# Records for this task
--- --- ---
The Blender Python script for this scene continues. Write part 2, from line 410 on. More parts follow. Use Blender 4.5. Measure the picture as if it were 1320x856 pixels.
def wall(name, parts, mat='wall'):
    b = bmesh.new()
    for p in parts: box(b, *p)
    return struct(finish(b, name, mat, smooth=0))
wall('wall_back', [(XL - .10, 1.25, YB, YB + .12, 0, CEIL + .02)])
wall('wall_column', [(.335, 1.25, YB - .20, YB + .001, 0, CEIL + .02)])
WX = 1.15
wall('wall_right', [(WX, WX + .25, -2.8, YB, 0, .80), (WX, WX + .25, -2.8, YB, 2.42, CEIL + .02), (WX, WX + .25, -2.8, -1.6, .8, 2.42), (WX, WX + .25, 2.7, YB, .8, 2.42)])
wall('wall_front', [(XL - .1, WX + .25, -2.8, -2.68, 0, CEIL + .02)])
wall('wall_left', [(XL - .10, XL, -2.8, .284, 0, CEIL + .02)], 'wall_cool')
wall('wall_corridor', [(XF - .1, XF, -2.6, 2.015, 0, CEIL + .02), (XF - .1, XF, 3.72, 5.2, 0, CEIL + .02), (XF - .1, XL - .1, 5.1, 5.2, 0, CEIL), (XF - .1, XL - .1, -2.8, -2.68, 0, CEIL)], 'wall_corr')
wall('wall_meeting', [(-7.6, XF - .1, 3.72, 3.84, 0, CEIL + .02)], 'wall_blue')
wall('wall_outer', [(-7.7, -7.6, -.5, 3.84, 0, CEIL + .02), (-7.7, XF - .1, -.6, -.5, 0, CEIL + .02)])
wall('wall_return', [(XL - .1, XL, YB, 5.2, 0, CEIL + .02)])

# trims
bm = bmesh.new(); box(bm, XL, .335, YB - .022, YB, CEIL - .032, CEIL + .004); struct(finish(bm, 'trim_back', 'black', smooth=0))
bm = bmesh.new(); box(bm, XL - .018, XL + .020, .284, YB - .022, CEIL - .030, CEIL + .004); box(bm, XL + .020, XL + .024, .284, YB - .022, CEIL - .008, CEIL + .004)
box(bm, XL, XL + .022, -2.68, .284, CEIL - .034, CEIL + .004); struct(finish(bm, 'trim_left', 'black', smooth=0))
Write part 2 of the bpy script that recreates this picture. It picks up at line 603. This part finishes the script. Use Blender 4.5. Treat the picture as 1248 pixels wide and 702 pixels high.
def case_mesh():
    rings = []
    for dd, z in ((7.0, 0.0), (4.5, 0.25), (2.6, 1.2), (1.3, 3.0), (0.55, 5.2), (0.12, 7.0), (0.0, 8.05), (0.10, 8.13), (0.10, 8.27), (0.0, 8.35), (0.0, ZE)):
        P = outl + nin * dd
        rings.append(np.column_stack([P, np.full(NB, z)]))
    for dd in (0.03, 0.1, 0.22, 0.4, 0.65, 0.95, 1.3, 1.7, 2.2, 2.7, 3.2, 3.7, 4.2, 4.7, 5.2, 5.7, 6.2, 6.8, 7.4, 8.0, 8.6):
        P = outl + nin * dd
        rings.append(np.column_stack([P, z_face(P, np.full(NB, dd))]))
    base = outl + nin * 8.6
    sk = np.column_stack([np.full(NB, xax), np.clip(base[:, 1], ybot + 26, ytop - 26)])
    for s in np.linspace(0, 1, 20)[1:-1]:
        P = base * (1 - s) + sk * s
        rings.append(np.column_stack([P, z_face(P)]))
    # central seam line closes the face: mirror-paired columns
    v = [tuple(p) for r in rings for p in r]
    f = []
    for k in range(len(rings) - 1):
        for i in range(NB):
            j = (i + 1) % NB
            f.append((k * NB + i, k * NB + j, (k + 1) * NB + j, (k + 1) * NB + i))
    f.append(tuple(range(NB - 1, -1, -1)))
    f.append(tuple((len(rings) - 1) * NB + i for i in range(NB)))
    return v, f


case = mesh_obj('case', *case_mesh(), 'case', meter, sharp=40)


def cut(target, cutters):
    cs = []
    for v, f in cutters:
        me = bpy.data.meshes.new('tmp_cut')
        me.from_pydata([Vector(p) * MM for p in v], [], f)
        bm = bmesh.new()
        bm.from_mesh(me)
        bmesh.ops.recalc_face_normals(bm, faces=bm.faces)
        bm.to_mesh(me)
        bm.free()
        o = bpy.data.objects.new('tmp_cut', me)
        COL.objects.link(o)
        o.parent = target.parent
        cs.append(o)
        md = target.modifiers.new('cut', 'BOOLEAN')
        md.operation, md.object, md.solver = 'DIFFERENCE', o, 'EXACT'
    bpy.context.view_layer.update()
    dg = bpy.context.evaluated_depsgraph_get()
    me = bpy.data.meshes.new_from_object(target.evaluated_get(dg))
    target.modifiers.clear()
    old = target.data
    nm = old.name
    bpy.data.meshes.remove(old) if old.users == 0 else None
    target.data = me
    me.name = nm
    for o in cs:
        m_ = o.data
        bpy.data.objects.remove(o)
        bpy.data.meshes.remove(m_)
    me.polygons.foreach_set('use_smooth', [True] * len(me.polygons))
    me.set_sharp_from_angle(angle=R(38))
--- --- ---
# Problem to solve
Copy the entries above exactly, leaving none out.

# Reply
The Blender Python script for this scene continues. Write part 2, from line 410 on. More parts follow. Use Blender 4.5. Measure the picture as if it were 1320x856 pixels.
def wall(name, parts, mat='wall'):
    b = bmesh.new()
    for p in parts: box(b, *p)
    return struct(finish(b, name, mat, smooth=0))
wall('wall_back', [(XL - .10, 1.25, YB, YB + .12, 0, CEIL + .02)])
wall('wall_column', [(.335, 1.25, YB - .20, YB + .001, 0, CEIL + .02)])
WX = 1.15
wall('wall_right', [(WX, WX + .25, -2.8, YB, 0, .80), (WX, WX + .25, -2.8, YB, 2.42, CEIL + .02), (WX, WX + .25, -2.8, -1.6, .8, 2.42), (WX, WX + .25, 2.7, YB, .8, 2.42)])
wall('wall_front', [(XL - .1, WX + .25, -2.8, -2.68, 0, CEIL + .02)])
wall('wall_left', [(XL - .10, XL, -2.8, .284, 0, CEIL + .02)], 'wall_cool')
wall('wall_corridor', [(XF - .1, XF, -2.6, 2.015, 0, CEIL + .02), (XF - .1, XF, 3.72, 5.2, 0, CEIL + .02), (XF - .1, XL - .1, 5.1, 5.2, 0, CEIL), (XF - .1, XL - .1, -2.8, -2.68, 0, CEIL)], 'wall_corr')
wall('wall_meeting', [(-7.6, XF - .1, 3.72, 3.84, 0, CEIL + .02)], 'wall_blue')
wall('wall_outer', [(-7.7, -7.6, -.5, 3.84, 0, CEIL + .02), (-7.7, XF - .1, -.6, -.5, 0, CEIL + .02)])
wall('wall_return', [(XL - .1, XL, YB, 5.2, 0, CEIL + .02)])

# trims
bm = bmesh.new(); box(bm, XL, .335, YB - .022, YB, CEIL - .032, CEIL + .004); struct(finish(bm, 'trim_back', 'black', smooth=0))
bm = bmesh.new(); box(bm, XL - .018, XL + .020, .284, YB - .022, CEIL - .030, CEIL + .004); box(bm, XL + .020, XL + .024, .284, YB - .022, CEIL - .008, CEIL + .004)
box(bm, XL, XL + .022, -2.68, .284, CEIL - .034, CEIL + .004); struct(finish(bm, 'trim_left', 'black', smooth=0))
Write part 2 of the bpy script that recreates this picture. It picks up at line 603. This part finishes the script. Use Blender 4.5. Treat the picture as 1248 pixels wide and 702 pixels high.
def case_mesh():
    rings = []
    for dd, z in ((7.0, 0.0), (4.5, 0.25), (2.6, 1.2), (1.3, 3.0), (0.55, 5.2), (0.12, 7.0), (0.0, 8.05), (0.10, 8.13), (0.10, 8.27), (0.0, 8.35), (0.0, ZE)):
        P = outl + nin * dd
        rings.append(np.column_stack([P, np.full(NB, z)]))
    for dd in (0.03, 0.1, 0.22, 0.4, 0.65, 0.95, 1.3, 1.7, 2.2, 2.7, 3.2, 3.7, 4.2, 4.7, 5.2, 5.7, 6.2, 6.8, 7.4, 8.0, 8.6):
        P = outl + nin * dd
        rings.append(np.column_stack([P, z_face(P, np.full(NB, dd))]))
    base = outl + nin * 8.6
    sk = np.column_stack([np.full(NB, xax), np.clip(base[:, 1], ybot + 26, ytop - 26)])
    for s in np.linspace(0, 1, 20)[1:-1]:
        P = base * (1 - s) + sk * s
        rings.append(np.column_stack([P, z_face(P)]))
    # central seam line closes the face: mirror-paired columns
    v = [tuple(p) for r in rings for p in r]
    f = []
    for k in range(len(rings) - 1):
        for i in range(NB):
            j = (i + 1) % NB
            f.append((k * NB + i, k * NB + j, (k + 1) * NB + j, (k + 1) * NB + i))
    f.append(tuple(range(NB - 1, -1, -1)))
    f.append(tuple((len(rings) - 1) * NB + i for i in range(NB)))
    return v, f


case = mesh_obj('case', *case_mesh(), 'case', meter, sharp=40)


def cut(target, cutters):
    cs = []
    for v, f in cutters:
        me = bpy.data.meshes.new('tmp_cut')
        me.from_pydata([Vector(p) * MM for p in v], [], f)
        bm = bmesh.new()
        bm.from_mesh(me)
        bmesh.ops.recalc_face_normals(bm, faces=bm.faces)
        bm.to_mesh(me)
        bm.free()
        o = bpy.data.objects.new('tmp_cut', me)
        COL.objects.link(o)
        o.parent = target.parent
        cs.append(o)
        md = target.modifiers.new('cut', 'BOOLEAN')
        md.operation, md.object, md.solver = 'DIFFERENCE', o, 'EXACT'
    bpy.context.view_layer.update()
    dg = bpy.context.evaluated_depsgraph_get()
    me = bpy.data.meshes.new_from_object(target.evaluated_get(dg))
    target.modifiers.clear()
    old = target.data
    nm = old.name
    bpy.data.meshes.remove(old) if old.users == 0 else None
    target.data = me
    me.name = nm
    for o in cs:
        m_ = o.data
        bpy.data.objects.remove(o)
        bpy.data.meshes.remove(m_)
    me.polygons.foreach_set('use_smooth', [True] * len(me.polygons))
    me.set_sharp_from_angle(angle=R(38))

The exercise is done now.